The response sets out three key measures aimed at making libel costs more proportionate and reasonable from 1 October:

  • If a complainant has taken out ‘After the Event’ (ATE) insurance, they will be required to give early notice to a defendant in a defamation case. ATE insurance is used by complainants to cover their backs should they lose a libel case and be left with large legal bills to pay.

    Should a newspaper or publication lose a case, they would have to pay a complainant’s ATE insurance premiums, as well as court costs and both sides’ legal fees.

  • A 42-day ‘cooling off period’ will be introduced. This means that, if a defendant admits liability and agrees to an out-of-court settlement within 42 days, the complainant’s ATE insurance premiums won’t be payable by the defendant.
  • A pilot scheme related to the budgets for libel cases is to be rolled out nationwide. Judges presiding over defamation cases keep a rolling tally of a case’s costs and can make recommendations should they begin to spiral.
  • HTFP understands that further announcements regarding the payment of success fees by defendants to complainants are expected from the Ministry of Justice in due course.

    It is hoped that these and any subsequent measures will go towards helping local and regional newspapers with investigative journalism and reduce the fear of being landed with very expensive writs for defamation which often end up being settled out of court.

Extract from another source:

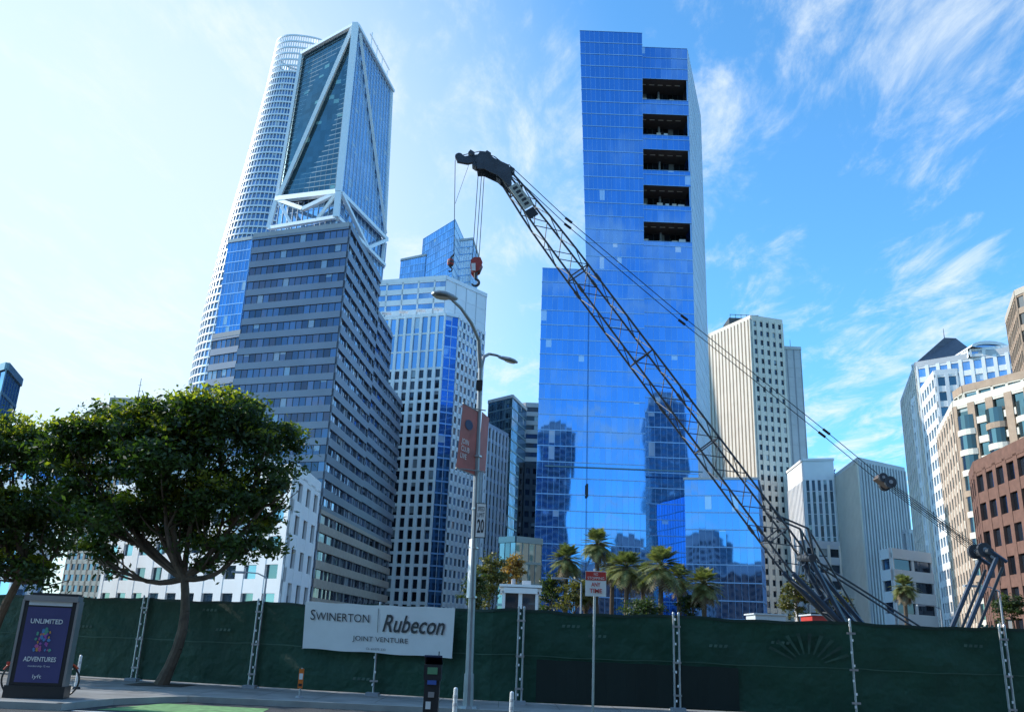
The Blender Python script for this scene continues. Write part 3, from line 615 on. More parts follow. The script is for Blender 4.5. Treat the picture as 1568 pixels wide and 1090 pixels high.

    Justice Secretary Jack Straw said: “Freedom of expression and investigative journalism are fundamental protections to the democracy of this country, of which we are rightly proud and the Government is working hard to protect.

    “Spiralling costs and disproportionate legal fees are too often a feature of defamation proceedings, skewing justice as defendants choose to settle unwarranted claims rather than face huge libel costs.

    “After the Event insurance premiums, a common accompaniment to ‘no-win, no-fee’ civil proceedings, coupled with generous success fees, can make libel cases difficult to fight for some defendants, particularly regional media organisations.

    “That is why the government is taking action to ensure that, where ATE insurance is taken out, defendants are notified as early as possible, and given the opportunity to reach a settlement without being liable for the insurance premiums.

    “As recommended by the CPRC, publication proceedings will also be part of a mandatory costs budgeting pilot, with judges scrutinising costs as cases progress to ensure that they are proportionate and within the agreed budget.

    “But these are only the first steps. We will be watching the pilot carefully and actively considering whether further measures are needed to control costs in this area.”


    Jp Worker (24/09/2009 12:44:34)
    Is it a coincidence that changes to defamation policies are coming about at the same time Johnston Press – in its consistent ‘wisdom’ – is preparing to cull subs. Sorry, I mean introduce an “exciting new system to improve newsrooms”.

    Chris Youett, Esq, (25/09/2009 09:26:02)
    It still fails to address the main problem with Defamation: it is only a law for the very rich. Restricting ordinary damages to £5K and sending all such cases to the District Judge in the County Court would achieve far, far more. This would end most cricket score damages and costs as well as openning up the law to most ordinary people.